Retype the whole listing verbatim and keep the pictures out of it.

** start **

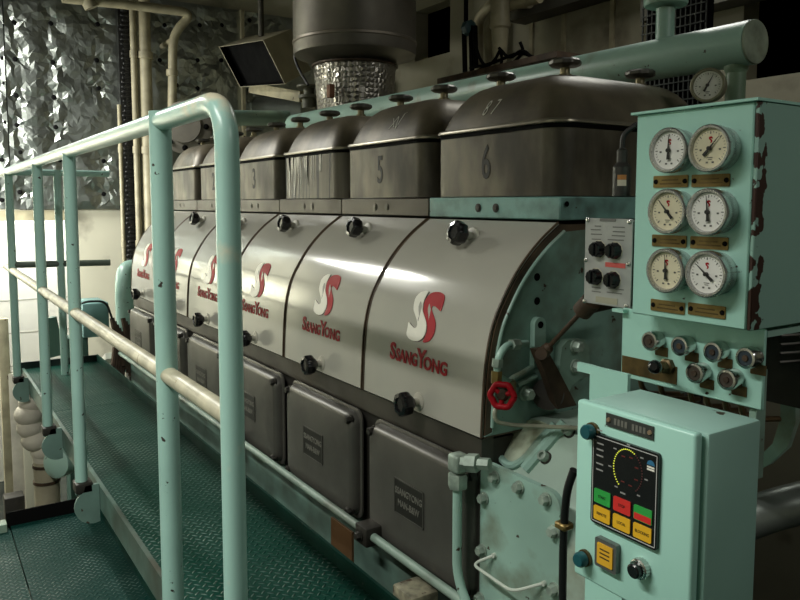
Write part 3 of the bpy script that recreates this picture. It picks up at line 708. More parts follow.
MB().lathe(V((pt.x + .016, .90, pt.z + .052)), (.85, .4, .12), [(.014, 0), (.014, .01), (.019, .011), (.019, .034), (.012, .036), (.012, .06)], 6).build('union_nut', bolt_m, rp)

# ------------------------------------------------------------------ stop valve with red handwheel and its tubing
vq = P(503, 395, 0, XE + .05)
rv = thing('hand_valve', vq, 'small red handwheel valve on mint tubing at the near end of the engine', 'valve')
d = V((.55, -.83, .02)).normalized(); x_, y_, _ = ortho(d); Rv = .0245
pts = [vq + d * .006 + (x_ * cos(a) + y_ * sin(a)) * Rv * (1 - .10 * (.5 - .5 * cos(6 * a))) for a in [2 * pi * k / 48 for k in range(49)]]
hw_ = MB().tube(pts, .0064, 10)
for k in range(3):
    a = 2 * pi * k / 3 + .4; hw_.tube([vq + d * .004, vq + d * .005 + (x_ * cos(a) + y_ * sin(a)) * Rv], .005, 8)

lab(hw_.build('handwheel', red, rv), 'red handwheel')
MB().lathe(vq - d * .045, d, [(.008, 0), (.008, .038), (.0125, .040), (.0125, .050), (.007, .056)], 14).build('spindle', rust_m, rv)
vb = vq - d * .05
t1 = ex(496.5, 376, .03); t2 = ex(498, 358, .03); t3 = ex(506, 345, .03); t4 = ex(527, 343.5, .01)
MB().lathe(V((vb.x, vb.y, vb.z - .02)), (0, 0, 1), [(.011, 0), (.014, .004), (.014, .036), (.011, .04)], 14).build('valve_body', mat('old_bronze', (.25, .22, .12), .45, metal=.5), rv)
MB().tube([vb + V((0, 0, .015)), t1, t2, t3, t4], .0075, 12, .022).build('elbow_tube', mint, rv)
for a, b, m in ((ex(496.2, 383, .03), ex(496.8, 371, .03), brass), (ex(497, 367, .03), ex(497.8, 359, .03), bolt_m), (ex(511, 344.7, .028), ex(518, 344, .022), bolt_m)):
    MB().lathe(a, b - a, [(.0115, 0), (.0115, (b - a).length)], 6).build('union_nut', m, rv)
lab(MB().tube([vb - V((0, 0, .015)), ex(494, 410, .03), ex(495.5, 422, .03), ex(512, 425, .04), P(600, 429, 0, XE + .18)], .0045, 8, .015).build('drain_tube', mat('pale_tube', (.45, .46, .34), .4, var=.25, vscale=20), rv), 'pale thin drain tube')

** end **

# Right answer
Write part 3 of the bpy script that recreates this picture. It picks up at line 708. More parts follow.
MB().lathe(V((pt.x + .016, .90, pt.z + .052)), (.85, .4, .12), [(.014, 0), (.014, .01), (.019, .011), (.019, .034), (.012, .036), (.012, .06)], 6).build('union_nut', bolt_m, rp)

# ------------------------------------------------------------------ stop valve with red handwheel and its tubing
vq = P(503, 395, 0, XE + .05)
rv = thing('hand_valve', vq, 'small red handwheel valve on mint tubing at the near end of the engine', 'valve')
d = V((.55, -.83, .02)).normalized(); x_, y_, _ = ortho(d); Rv = .0245
pts = [vq + d * .006 + (x_ * cos(a) + y_ * sin(a)) * Rv * (1 - .10 * (.5 - .5 * cos(6 * a))) for a in [2 * pi * k / 48 for k in range(49)]]
hw_ = MB().tube(pts, .0064, 10)
for k in range(3):
    a = 2 * pi * k / 3 + .4; hw_.tube([vq + d * .004, vq + d * .005 + (x_ * cos(a) + y_ * sin(a)) * Rv], .005, 8)

lab(hw_.build('handwheel', red, rv), 'red handwheel')
MB().lathe(vq - d * .045, d, [(.008, 0), (.008, .038), (.0125, .040), (.0125, .050), (.007, .056)], 14).build('spindle', rust_m, rv)
vb = vq - d * .05
t1 = ex(496.5, 376, .03); t2 = ex(498, 358, .03); t3 = ex(506, 345, .03); t4 = ex(527, 343.5, .01)
MB().lathe(V((vb.x, vb.y, vb.z - .02)), (0, 0, 1), [(.011, 0), (.014, .004), (.014, .036), (.011, .04)], 14).build('valve_body', mat('old_bronze', (.25, .22, .12), .45, metal=.5), rv)
MB().tube([vb + V((0, 0, .015)), t1, t2, t3, t4], .0075, 12, .022).build('elbow_tube', mint, rv)
for a, b, m in ((ex(496.2, 383, .03), ex(496.8, 371, .03), brass), (ex(497, 367, .03), ex(497.8, 359, .03), bolt_m), (ex(511, 344.7, .028), ex(518, 344, .022), bolt_m)):
    MB().lathe(a, b - a, [(.0115, 0), (.0115, (b - a).length)], 6).build('union_nut', m, rv)
lab(MB().tube([vb - V((0, 0, .015)), ex(494, 410, .03), ex(495.5, 422, .03), ex(512, 425, .04), P(600, 429, 0, XE + .18)], .0045, 8, .015).build('drain_tube', mat('pale_tube', (.45, .46, .34), .4, var=.25, vscale=20), rv), 'pale thin drain tube')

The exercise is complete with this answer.